Avanti Feeds has been on an impressive streak, rising for four consecutive trading sessions. On April 16, the company’s shares surged by 3%, reaching an intraday peak of ₹876. This marks a remarkable 46% increase from its recent low of ₹601 recorded on April 7, all achieved within just six trading days. The stock’s performance has also contributed to a 28% year-to-date gain, following a staggering 62.3% increase in FY24 and a 9% rise in FY23.
What’s Boosting Avanti Feeds’ Stock Price?
The recent upswing in Avanti Feeds’ stock can be attributed to a significant decision by the U.S. president to temporarily suspend a planned 26% reciprocal tariff on Indian exports for 90 days.
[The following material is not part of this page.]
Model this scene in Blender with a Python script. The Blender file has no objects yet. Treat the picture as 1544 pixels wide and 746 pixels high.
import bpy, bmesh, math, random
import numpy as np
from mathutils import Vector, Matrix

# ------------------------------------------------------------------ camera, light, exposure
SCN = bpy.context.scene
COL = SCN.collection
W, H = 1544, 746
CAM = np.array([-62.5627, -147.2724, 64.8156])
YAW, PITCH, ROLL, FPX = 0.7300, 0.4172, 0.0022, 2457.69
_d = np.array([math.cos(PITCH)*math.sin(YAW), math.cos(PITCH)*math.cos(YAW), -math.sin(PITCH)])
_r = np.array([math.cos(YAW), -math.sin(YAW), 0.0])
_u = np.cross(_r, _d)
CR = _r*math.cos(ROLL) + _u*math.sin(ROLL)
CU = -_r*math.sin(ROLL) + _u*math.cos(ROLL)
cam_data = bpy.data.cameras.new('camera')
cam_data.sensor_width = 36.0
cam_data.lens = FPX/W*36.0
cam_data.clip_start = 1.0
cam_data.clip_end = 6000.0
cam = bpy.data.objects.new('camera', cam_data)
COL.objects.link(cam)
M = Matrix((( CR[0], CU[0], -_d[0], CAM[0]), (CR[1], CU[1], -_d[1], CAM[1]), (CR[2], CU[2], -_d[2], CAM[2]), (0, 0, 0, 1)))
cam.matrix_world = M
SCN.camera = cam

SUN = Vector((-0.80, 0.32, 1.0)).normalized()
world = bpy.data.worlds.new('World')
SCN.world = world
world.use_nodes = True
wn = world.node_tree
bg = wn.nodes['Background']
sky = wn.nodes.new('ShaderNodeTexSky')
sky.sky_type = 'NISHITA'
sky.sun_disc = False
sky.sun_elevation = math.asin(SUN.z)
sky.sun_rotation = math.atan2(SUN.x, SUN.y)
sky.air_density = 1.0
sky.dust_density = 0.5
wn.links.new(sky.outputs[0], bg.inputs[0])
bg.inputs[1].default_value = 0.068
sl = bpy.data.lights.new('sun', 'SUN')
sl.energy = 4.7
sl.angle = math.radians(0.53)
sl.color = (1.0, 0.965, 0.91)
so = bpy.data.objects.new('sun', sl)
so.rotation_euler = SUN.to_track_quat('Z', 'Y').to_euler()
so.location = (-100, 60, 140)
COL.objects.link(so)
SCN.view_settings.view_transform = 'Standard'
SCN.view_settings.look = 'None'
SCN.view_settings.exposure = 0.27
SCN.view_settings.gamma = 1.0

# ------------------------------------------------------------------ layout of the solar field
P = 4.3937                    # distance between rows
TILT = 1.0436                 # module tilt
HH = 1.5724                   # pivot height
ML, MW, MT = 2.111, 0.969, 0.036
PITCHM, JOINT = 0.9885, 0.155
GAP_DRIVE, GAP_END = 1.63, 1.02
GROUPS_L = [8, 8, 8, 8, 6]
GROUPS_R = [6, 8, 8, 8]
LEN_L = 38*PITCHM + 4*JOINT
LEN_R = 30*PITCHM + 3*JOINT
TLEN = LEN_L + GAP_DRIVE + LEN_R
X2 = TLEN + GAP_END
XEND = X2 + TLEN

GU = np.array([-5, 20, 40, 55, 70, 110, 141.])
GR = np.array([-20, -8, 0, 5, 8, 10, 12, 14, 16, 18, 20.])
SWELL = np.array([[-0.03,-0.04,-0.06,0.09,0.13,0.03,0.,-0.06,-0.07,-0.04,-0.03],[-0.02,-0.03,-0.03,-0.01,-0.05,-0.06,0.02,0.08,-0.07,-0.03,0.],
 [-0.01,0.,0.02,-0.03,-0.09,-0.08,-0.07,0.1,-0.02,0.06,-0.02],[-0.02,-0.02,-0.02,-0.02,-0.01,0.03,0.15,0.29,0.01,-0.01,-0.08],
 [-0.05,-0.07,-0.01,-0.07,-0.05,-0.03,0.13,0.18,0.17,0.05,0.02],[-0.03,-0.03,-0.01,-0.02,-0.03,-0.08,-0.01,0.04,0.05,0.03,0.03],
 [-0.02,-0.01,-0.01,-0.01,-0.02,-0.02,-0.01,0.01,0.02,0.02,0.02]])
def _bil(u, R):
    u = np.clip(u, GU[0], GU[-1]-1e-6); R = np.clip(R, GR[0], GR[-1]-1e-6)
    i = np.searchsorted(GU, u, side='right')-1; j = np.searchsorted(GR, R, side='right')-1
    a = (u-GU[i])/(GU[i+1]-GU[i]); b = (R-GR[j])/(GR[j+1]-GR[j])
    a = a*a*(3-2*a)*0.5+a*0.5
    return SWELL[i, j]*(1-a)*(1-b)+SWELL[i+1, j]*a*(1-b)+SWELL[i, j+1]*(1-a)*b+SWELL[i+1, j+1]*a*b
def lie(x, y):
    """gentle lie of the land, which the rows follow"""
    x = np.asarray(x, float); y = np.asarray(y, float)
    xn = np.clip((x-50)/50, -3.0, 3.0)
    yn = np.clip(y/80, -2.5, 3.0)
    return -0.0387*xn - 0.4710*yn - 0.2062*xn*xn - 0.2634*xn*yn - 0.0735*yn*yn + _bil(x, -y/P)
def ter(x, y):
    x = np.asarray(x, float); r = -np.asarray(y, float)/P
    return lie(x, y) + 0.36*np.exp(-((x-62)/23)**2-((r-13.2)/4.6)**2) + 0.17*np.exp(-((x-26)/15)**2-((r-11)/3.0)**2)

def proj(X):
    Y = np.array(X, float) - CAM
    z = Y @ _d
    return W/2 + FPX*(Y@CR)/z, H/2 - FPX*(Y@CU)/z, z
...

This pause offers much-needed relief to India’s aquaculture sector, which heavily relies on exports.
- India’s Shrimp Exports: In 2024, India exported approximately 240,871 metric tons of shrimp to the U.S., reflecting a 2% increase from 234,209 metric tons in 2023. The total export value reached $2.7 billion during the 2023–24 fiscal year.
- Market Dynamics: The U.S. remains the leading market for Indian shrimp, accounting for 43% of total exports, while China and Vietnam follow with 21% and 7%, respectively, as reported by S&P Global.
Following the announcement regarding the tariff pause, Indian shrimp exporters are gearing up to send 40,000 metric tons of shrimp to the U.S. within this window, fulfilling existing orders without facing the burden of additional costs.
Ongoing Tariff Landscape
While the temporary suspension is a boon, a 10% blanket tariff remains applicable to all countries except China, which faces a hefty 145% duty. Currently, Indian shrimp exports to the U.S. incur an effective customs duty of 17.7%, which includes a 5.7% countervailing duty and a 1.8% anti-dumping duty.
Industry insiders highlight that many Indian exporters operate under delivery duty-paid arrangements, meaning the proposed increased tariffs would have significantly raised costs on previously contracted shipments.
The Importance of Aquaculture in India
Aquaculture plays a crucial role in India’s economy, contributing to food security and providing substantial employment opportunities in coastal areas, while also generating essential foreign exchange. The Indian government has recognized the transformation of shrimp farming as part of the “Blue Revolution” since the late 1980s and early 1990s.
In the 2025–26 Union Budget, Finance Minister Nirmala Sitharaman outlined a roadmap for sustainable growth in the fisheries sector, including:
- Reduction of customs duties on essential inputs like frozen fish paste and fish hydrolysate.
- Focus on fisheries development in Exclusive Economic Zones (EEZs) and islands like the Andaman & Nicobar and Lakshadweep.
- Increasing the loan limit under the interest subvention scheme from ₹3 lakh to ₹5 lakh to enhance credit access for farmers and fishers.
Future Prospects for Avanti Feeds
Looking ahead, the question remains: will Avanti Feeds continue its upward momentum? Anshul Jain, Head of Research at Lakshmishree Investment and Securities, suggests that the stock has made a notable recovery, forming a bullish hammer pattern on the monthly chart, which indicates potential reversal. He states, "If the stock closes around the ₹860– ₹880 range by the end of April, it could confirm bullish sentiment and signal that the weaker investors are exiting. A strong monthly close could pave the way for further gains, with a near-term target set at ₹1050."
As the market watches closely, it appears that the bulls have the upper hand, provided the momentum continues into the end of the month.